Gardiner addresses the king and gives thanks for having a king who so makes the church the chief aim of his rule. The king notes how Gardiner is a master flatterer–but he isn't interested in flattery now, and he believes Gardiner has bloody plots in mind. Henry tells the council that he thought they were men of understanding and wisdom, but he sees they are not. It was cruel, he says, to make Cranmer wait outside the Council door, since he is their equal. He had given them the authority to try Cranmer, but some would simply send him to the Tower to rot. The Lord Chancellor disagrees, saying they really did intend imprisonment in the Tower to allow for full investigation of charges against him. The king urges them to trust Cranmer, since he himself does, and tells them all to embrace and be friends.
The king then asks the Council to baptize his young daughter. Gardiner is slow to embrace Cranmer, so the king urges him again. Cranmer weeps, and the king remarks on an old saying–that even if one does malice to the Archbishop of Canterbury, he will still be your friend.
Finally the pattern of false accusations comes to a halt in the failed sentencing of Cranmer. In each preceding act (except Act IV), a character has met his or her demise and is ejected from the court. Cranmer escapes this seeming predestined fate, so it is important to explore the differences in his case.
With each previous fallen character, we see that they may actually have done something wrong (Buckingham may have had designs on the throne, Wolsey seemed to be plotting with Rome about the fate of Henry's marriage and was stealing property) or they may merely have been unlucky (Katharine did not give birth to male children or to Elizabeth). But Cranmer seems to be without possible blame. During all the previous acts, he was offstage traveling from college to college to ask scholars about the legality of Henry's divorce, so he had no role in any schemes. And more importantly, he is in no way positioned to block the birth and eventual coronation of Elizabeth, which has been the background reason for the downfall of all the other characters in this play.
Charity and forgiveness, too, are themes evoked in Cranmer's trial. The king chooses to be charitable to Cranmer and to disbelieve the vicious rumors against him, while Cranmer forgives Gardiner for having desired to bring him down.
Most importantly, we see the king take a genuinely active role in changing the turn of events. When Buckingham fell, the king barely seemed to have been involved; when Katharine was ousted, the king seemed sad but convinced that his advisors were right. With Wolsey, the king reacted against Wolsey's betrayal but was absent for his actual sentencing. But in this scene, the king not only watches from above as events unfold, he has already engineered their conclusion by giving Cranmer his ring to show to the Councilors when they try to take him to the Tower. Thus, the king is brought into the trial and tells the lords to be friends and stop trying to take each other down.
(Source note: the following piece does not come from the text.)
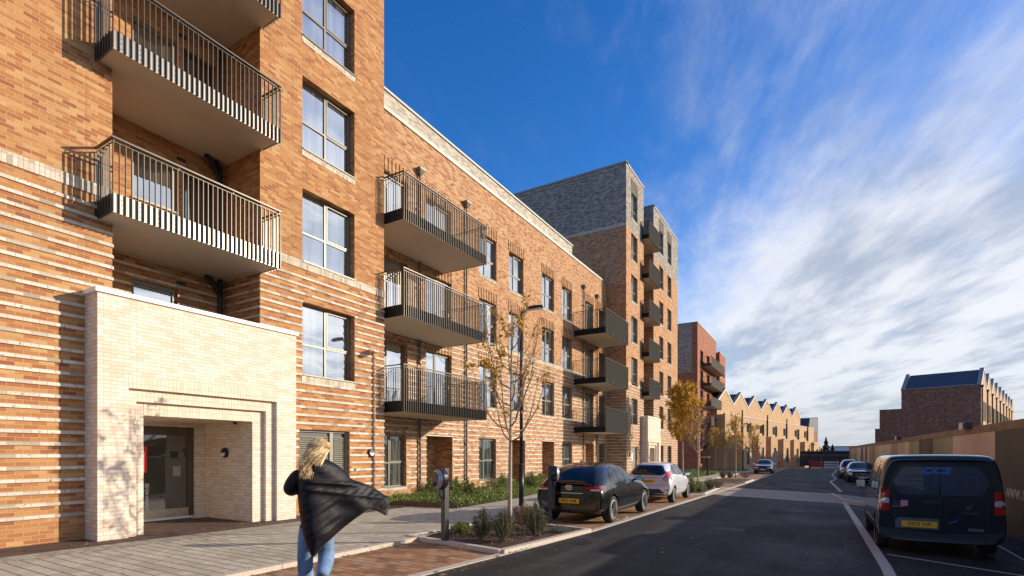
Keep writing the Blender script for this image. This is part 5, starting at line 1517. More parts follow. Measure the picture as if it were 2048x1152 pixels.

It would seem, then, that the terrible circle of rises and falls in the community of the court has been brought to a close, and now that Elizabeth has been born, the nation can return to calm. Yet Shakespeare's audience would have known that both Cranmer and Cromwell, as well as Sir Thomas More (Wolsey's historical replacement, only mentioned in the play), were executed not long after the events portrayed in Henry VIII.